Sur les autres demandes
L'exercice d'une action en justice constitue par principe un droit et ne dégénère en abus pouvant donner naissance à une dette de dommages et intérêts que dans le cas de malice, de mauvaise foi ou d'erreur équipollente au dol.
Le jugement sera confirmé en ce qu'il a débouté M. F. de sa demande de dommages et intérêts liée à une résistance supposée abusive des appelants.
Au vu des termes de cet arrêt et de la reconnaissance d'actes de contrefaçons imputables aux sociétés Sail Innovation et Phantom International, ces sociétés seront déboutées de leurs demandes liées à un préjudice d'atteinte à leur image.
Le jugement sera également confirmé en ses condamnations des sociétés Sail Innovation et Phantom International aux dépens de la procédure de première instance et sur le fondement de l'article 700 du Code de procédure civile.
Il sera ajouté une condamnation de ces sociétés, qui succombent partiellement dans leur appel, aux dépens de la procédure d'appel et aux frais irrépétibles engagés en appel par M. F. dans la mesure qui sera précisée au dispositif en application des dispositions de l'article 700 du Code de procédure civile.
Les autres demandes des parties fondées sur l'article 700 du Code de procédure civile seront rejetées.

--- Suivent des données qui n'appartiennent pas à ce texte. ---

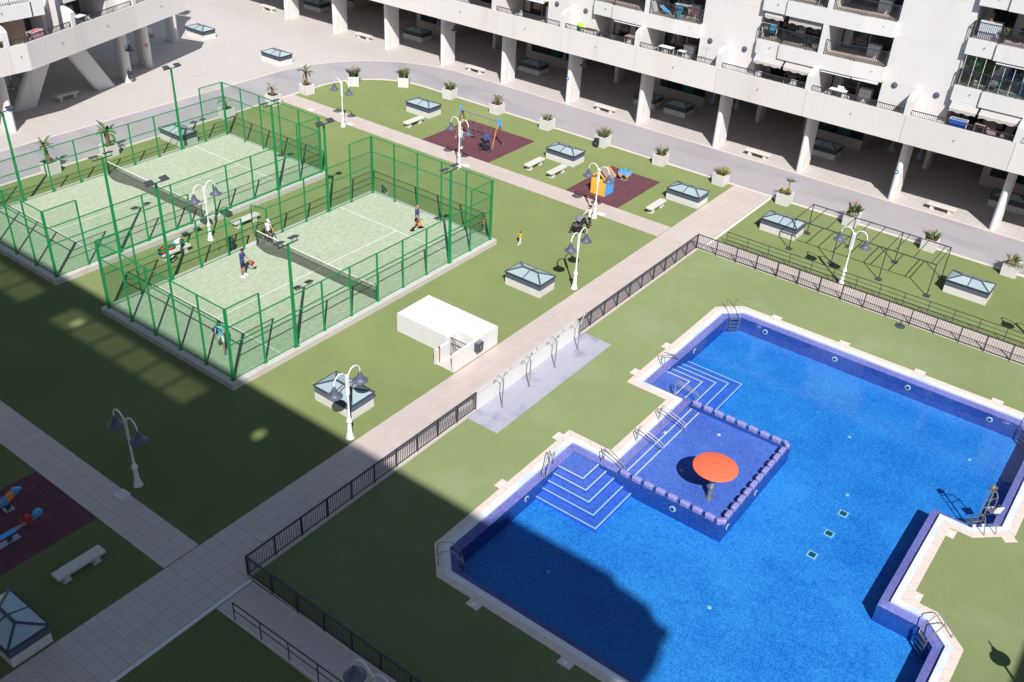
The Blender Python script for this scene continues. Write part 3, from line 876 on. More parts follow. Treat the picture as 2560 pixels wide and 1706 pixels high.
# angled part: y runs from 0 at the bend to -18.5 at the free end
EL = -18.52
def place(objs, root):
    for o in objs: o.parent = root
s = MB(); s.prism([(.205,EL+.2),(.205,-.08),(20,-6.2),(14,EL+.2)], ZB0, ZB0+.28); s.build("soffit", 'soffit', mA)
s = MB(); s.prism([(.205,-.02),(.205,20),(20,20),(20,.1)], ZB0, ZB0+.28); s.build("soffit", 'soffit', mS)
s = MB(); s.box(.205,EL+.2,ZB0+.28,BACK+2,-.1,ZF1); s.build("terrace_floor", 'terrfloor', mA)
s = MB(); s.box(.2,-.5,ZB0+.28,BACK+.4,22,ZF1-.004); s.build("terrace_floor", 'terrfloor', mS)
for a, c in ((EL,-12.01),(-12.01,-4.94),(-4.94,-1.75),(-1.75,0.0)):
    p = MB(); p.box(0,a+(.0 if a==EL else .008),ZB0-.004,.2,c-.008,ZB1); o = p.build("parapet_panel", 'band', mA)
    if c-a > 3: spout(o, 0, (a+c)/2, 5.83)
p = MB(); p.box(.2,EL,ZB0-.004,9,EL+.2,ZB1); p.build("parapet_panel", 'band', mA)
for a, c in ((0,1.4),(1.4,8.5),(8.5,16)):
    p = MB(); p.box(0,a+.006,ZB0-.002,.2,c-.008,ZB1); o = p.build("parapet_panel", 'band', mS)
spout(mS, 0, .6, 5.83)
divider(mA, -4.94, False); divider(mA, -12.01, False); divider(mS, 1.4, True); divider(mS, 8.5, False)
for a, c in ((-4.66,-.05),(-11.7,-5.22),(EL+.3,-12.3)): railing(mA, [(.10,a),(.10,c)], ZB1, ZB1+.40, .13)
for a, c in ((.05,1.12),(1.68,8.2)): railing(mS, [(.10,a),(.10,c)], ZB1, ZB1+.40, .13)
# straight part: loggia block round the first divider
z0, z1 = zpar(2)
b = MB(); b.prism([(BACK,-2.6),(BACK,8),(1.13,8),(1.13,-2.42)], z0, z1); bal = b.build("balcony", 'wall', mS)
b = MB(); b.box(1.10,-1.52,z0-.01,1.16,-1.44,z1); b.build("balcony_joint", 'bin', bal)
railing(bal, [(1.18,7.9),(1.18,-1.4)], z1, z1+1.03)
b = MB(); b.box(1.13,-2.42,z1,1.35,-1.45,z1+.95); b.build("parapet_end", 'wall', bal)
spout(bal, 1.13, .75, z0+.62)
b = MB(); b.box(BACK,-3.0,ZB0+.3,BACK+.35,9,15); b.build("loggia_wall", 'wall', mS)
b = MB(); b.box(2.6,-1.5,ZF1,BACK,.15,z0); b.build("wall_pier", 'brownwall', mS)
window(mS, .2, 1.15, ZF1+.02, z0, 2.55, 1, False); window(mS, 1.65, 5.2, ZF1+.02, z0, BACK-.02, 3, True)
s = MB(); s.box(BACK-.2,-3.35,ZF1,BACK-.02,-1.52,z0+2); s.build("dark_panel", 'dark_panel', mS)
b = MB(); b.box(WALL,-3.55,ZF1,BACK+.3,-3.35,15); b.build("outer_wall", 'wall', mS)
# angled part: wall beside the divider, loggia, wall, end
b = MB(); b.box(WALL,-5.6,ZF1,BACK+.3,-3.62,15); b.build("outer_wall", 'wall', mA)
b = MB(); b.box(BACK,-10.6,ZB0+.3,BACK+.35,-5.4,15); b.build("loggia_wall", 'wall', mA)
b = MB(); b.box(BACK-.7,-8.05,ZF1,BACK,-7.2,ZF1+4); b.build("wall_pier", 'brownwall', mA)
window(mA, -7.1, -5.7, ZF1+.02, ZF1+2.1, BACK-.02, 2, True); s = MB(); s.box(BACK-.05,-10.2,ZF1,BACK-.01,-8.1,ZF1+2.1); s.build("dark_panel", 'dark_panel', mA)
b = MB(); b.prism([(BACK,-10.3),(BACK,-5.6),(1.13,-5.6),(1.13,-10.3)], z0, z1); bal2 = b.build("balcony", 'wall', mA); railing(bal2, [(1.18,-5.65),(1.18,-10.25)], z1, z1+1.03)
b = MB(); b.box(WALL,-15.6,ZF1,BACK+.3,-10.4,15.5); b.build("outer_wall", 'wall', mA)
b = MB(); b.box(BACK,-15.6,ZF1,13,-3,18.5); b.build("inner_core", 'wall', mA)
b = MB(); b.box(BACK,-3,ZF1,13,20,18.5); b.build("inner_core", 'wall', mS)
for k in range(2,6):
    za, zb_ = zpar(k); b = MB(); b.box(2.2,-17.3+(k%2)*.9,za,8.5,-15.6,zb_); b.build("end_balcony", 'wall', mA)
# piers of the left wing (world positions)
def wpier(poly0, poly1, z0=0, z1=ZB0+.002):
    m = MB(); nn = len(poly0)
    m.add([(x,y,z0) for x,y in poly0]+[(x,y,z1) for x,y in poly1], [(i,(i+1)%nn,nn+(i+1)%nn,nn+i) for i in range(nn)]+[tuple(range(nn-1,-1,-1)),tuple(range(nn,2*nn))])
    return m.build("pier", 'pillar', bL, True, org=(11.6,35.33,0))
def capw(x0, x1, y0, y1): 
    return capsule(x0, x1, (y0+y1)/2, y1-y0)
def rot_capsule(cx, cy, L, w, ang):
    c, s_ = math.cos(ang), math.sin(ang)
    return [(cx+x*c-y*s_, cy+x*s_+y*c) for x, y in capsule(-L/2, L/2, 0, w)]
wpier(capw(12.25,14.2,40.7,41.3), capw(15.0,16.95,40.7,41.3))
wpier(capw(19.4,21.2,40.7,41.3), capw(16.62,18.45,40.7,41.3))
q = rot_capsule(22.75,41.6,1.9,.7,R(75)); wpier(q, q)
q = rot_capsule(26.2,43.7,1.8,.75,R(80)); wpier(q, q)
q = rot_capsule(32.4,48.2,1.5,.75,R(80)); wpier(q, q)
q = rot_capsule(10.15,38.3,2.7,.5,R(88)); wpier(q, q)
for cx, cy in ((17.5,48.5),(14.5,46.5),(24,52)):
    q = rot_capsule(cx,cy,1.6,.8,R(90)); wpier(q, q)
lantern(bL, 22.55-11.6, 40.85-35.33-.35, -1, 2.95) if False else None
def lantern_w(x, y, dx, dy, z):
    a = MB(); pts = []
    for q in range(11):
        t = PI*q/10; h = .40-.40*math.cos(t)
        pts.append((x+dx*h, y+dy*h, z+.62+.34*math.sin(t)))
    pts = [(x,y,z+.2)]+pts+[(x+dx*.8,y+dy*.8,z+.5)]
    a.tube(pts, .028, 8); o = a.build("wall_lantern", 'whiteconc', bL, True, org=(11.6,35.33,0))
    s = MB(); b = MB(); bell(s, b, (x+dx*.8, y+dy*.8, z))
    s.build("lamp_shade", 'lampshade', o, True, org=(11.6,35.33,0)); b.build("lamp_bowl", 'bowl', o, True, org=(11.6,35.33,0))
lantern_w(22.55,40.72, .25,-.45, 2.75); lantern_w(10.3,37.6,.9,.0,3.1)
sign(bL, (25.95-11.6,42.80-35.33,1.97), (PI/2,0,0), 'signred', 'white', "round_sign"); sign(bL, (10.12-11.6,36.93-35.33,1.75), (PI/2,0,0), 'signblue', 'white', "round_sign")

# ---- buildings behind the camera: they cast the large shade over the near lawn
bN = thing("apartment_building", "tall cream apartment building behind the viewpoint that shades the near lawn", "building", (-36,0,0))
H1 = 34.6; XE = .62-.745*H1                     # roof edge that draws the straight shade line
def nb(x0,y0,z0,x1,y1,z1,name,m='wall'):
    b = MB(); b.box(x0,y0,z0,x1,y1,z1); return b.build(name, m, bN, org=(-36,0,0))
YE = -23.9-.712*H1
DX, DY = -.745*H1, -.712*H1
# roof: a beam, an open pergola strip behind it, then the main roof
def gx(x): return x+DX
def gy(y): return y+DY
nb(gx(-.70), gy(-24.3), H1-.35, gx(.62), 60, H1, "roof_beam")
nb(gx(-60), gy(-23.3), 0, gx(-2.48), gy(2.42), H1, "tower_block")
nb(gx(-60), gy(2.42), 0, gx(-2.48), 60, H1, "tower_block")
nb(gx(-2.48), gy(-23.3), H1-.36, gx(-.70), gy(-3.97), H1-.02, "roof_slab")
nb(gx(-2.48), gy(-3.37), H1-.36, gx(-.70), gy(.7), H1-.02, "roof_slab")
nb(gx(-2.48), gy(-3.97), H1-.1, gx(-1.98), gy(-3.37), H1-.02, "roof_slab"); nb(gx(-1.36), gy(-3.97), H1-.1, gx(-.70), gy(-3.37), H1-.02, "roof_slab")
for k in range(5): 
    nb(gx(-2.48), gy(2.42+1.92*k), H1-.2, gx(-.70), gy(2.54+1.92*k), H1-.02, "pergola_bar")
nb(gx(-2.48), gy(12.1), H1-.36, gx(-.70), gy(14.6), H1-.02, "roof_slab")
for k in range(2): nb(gx(-2.48), gy(16.4+1.9*k), H1-.2, gx(-.70), gy(16.5+1.9*k), H1-.02, "pergola_bar")
nb(gx(-2.48), gy(20.0), H1-.36, gx(-.70), 60, H1-.02, "roof_slab")
# unseen grey sheet added over the pergola strip to dim its sun patches
M['sundimmer'] = see_through("sun_dimming_film", (.42,.42,.42), 0)
b = MB(); b.box(gx(-2.48), gy(.7), H1-.015, gx(-.70), gy(10.15), H1-.005); b.box(gx(-2.48), gy(10.75), H1-.015, gx(-.70), gy(20), H1-.005); b.box(gx(-2.48), gy(10.15), H1-.015, gx(-2.02), gy(10.75), H1-.005); b.box(gx(-1.40), gy(10.15), H1-.015, gx(-.70), gy(10.75), H1-.005); b.build("sun_dimming_sheet", 'sundimmer', bN, org=(-36,0,0))
# rounded end towards the pool
for k, (xx, yy) in enumerate(((.2,-23.7),(-.3,-24.1),(-.9,-24.45))):
    pass
b = MB(); b.prism([(gx(-2.4),gy(-20.6)),(gx(1.62),gy(-20.9)),(gx(1.30),gy(-21.4)),(gx(1.12),gy(-23.1)),(gx(.55),gy(-23.85)),(gx(-.1),gy(-24.3)),(gx(-1.0),gy(-24.55)),(gx(-2.4),gy(-24.6))], H1-.5, H1+.01)
b.build("roof_end", 'wall', bN, org=(-36,0,0))
b = MB(); b.prism([(gx(.5),gy(-15.3)),(gx(1.60),gy(-15.6)),(gx(1.60),gy(-21.2)),(gx(.5),gy(-21.2))], H1-.42, H1-.03); b.build("roof_end", 'wall', bN, org=(-36,0,0))
bS = thing("apartment_building", "cream apartment wing outside the frame at the near end of the pool", "building", (30,-60,0))
b = MB(); b.box(-10, -34.62-.712*18-14, 0, 70, -34.62-.712*18, 18); b.build("tower_block", 'wall', bS, org=(30,-60,0))
# fold the two fronts of the left wing into the building itself
for front in (mS, mA):
    for ch in list(front.children):
        mb_ = front.matrix_basis @ ch.matrix_basis if False else Matrix.Rotation(front.rotation_euler[2], 4, 'Z') @ ch.matrix_basis
        ch.parent = bL; ch.matrix_basis = mb_
    bpy.data.objects.remove(front)
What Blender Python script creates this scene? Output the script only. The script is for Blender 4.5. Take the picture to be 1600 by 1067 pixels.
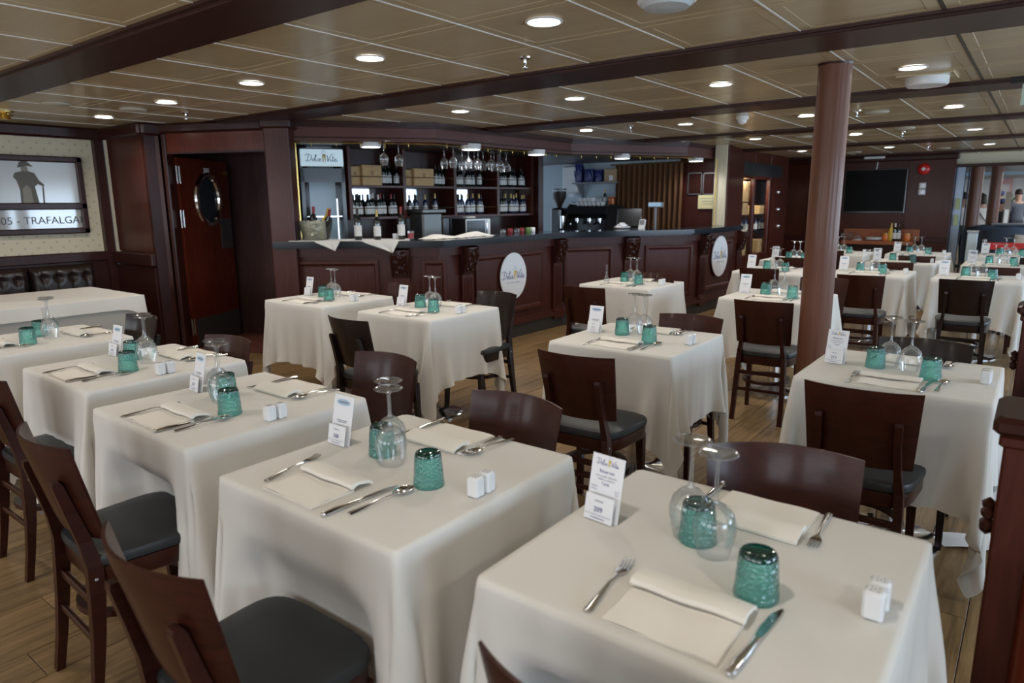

Infirme le jugement sauf en ce qu'il a :
- déclaré la société NC Raceboats irrecevable en ses demandes,
- débouté M. Martin F. de ses demandes en contrefaçon du voilier PHANTOM 18 par la société Phantom International,
- condamné in solidum les sociétés Sail Innovation et Phantom International à payer à M. Martin F. la somme de 10 000 euros au titre de l'article 700 du Code de procédure civile,
- condamné les sociétés Sail Innovation et Phantom International aux entiers dépens, avec distraction au profit de Maître Jean-Chales S., Avocat, conformément aux dispositions de l'article 699 du code de procédure civile,
- interdit aux sociétés Sail Innovation et Phantom International de fabriquer etde commercialiser des voiliers PHANTOM 18 et FLYNG PHANTOM sur la base des plans d'architecture élaborés par M. Martin F.,
Y substituant et y ajoutant :
- Dit recevable mais mal fondée l'action dirigée contre M. Alexandre U.,
- Dit M. Martin F. titulaire des droits d'auteurs sur les plans des coques et de leurs appendices des voiliers PHANTOM 18 et FLYING PHANTOM,
- Dit qu'en fabricant et en commercialisant le voilier PHANTOM 18 et en fabricant et en commercialisant le voilier FLYING PHANTOM, les sociétés Sail Innovation et Phantom International ont commis des actes de contrefaçon aux droits d'auteur de M. Martin F.,
- Interdit aux sociétés Sail Innovation et Phantom International de fabriquer et de commercialiser des voiliers PHANTOM 18 et FLYNG PHANTOM sur la base des plans d'architecture relatifs aux coques et appendices élaborés par M. Martin F.,
- Condamne la société Sail Innovation à payer à M. Martin F. la somme de 5.000 euros,
- Condamne in solidum les sociétés Sail Innovation et Phantom International à payer à M. Martin F. la somme de 60.000 euros,
- Dit que ces sommes porteront intérêts au taux légal à compter du 2 décembre 2016 et que ces intérêts seront capitalisés conformément à l'article 1343-2 du Code civil,
- Ordonne la publication du communiqué judiciaire suivant dans le magazine mensuel «Voiles & voiliers», aux frais des sociétés Sail Innovation et Phantom International sans que le coût de cette insertion ne puisse être supérieur à 3 500 euros HT : «Par décision en date du 16 mars 2018, la cour d'appel de Paris a notamment jugé que les sociétés Sail Innovation et Phantom International ont commis des actes de contrefaçon de droits d'auteur au préjudice de Monsieur Martin F. en fabriquant et en commercialisant les voiliers PHANTOM 18 et FLYING PHANTOM sur la bases de plans d'architecture des coques et appendices de M. Martin F. et a condamné ces sociétés à l'indemniser en réparation des préjudices subis.»,
- Déboute les parties du surplus de leurs demandes,
- Condamne in solidum les sociétés Sail Innovation et Phantom International à payer à M. Martin F. la somme de 5 000 euros pour ses frais irrépétibles d'appel au titre de l'article 700 du Code de procédure civile,
- Condamne les sociétés Sail Innovation et Phantom International aux dépens de la procédure d'appel, avec distraction au profit de Maître Jean-Chales S., Avocat, conformément aux dispositions de l'article 699 du code de procédure civile.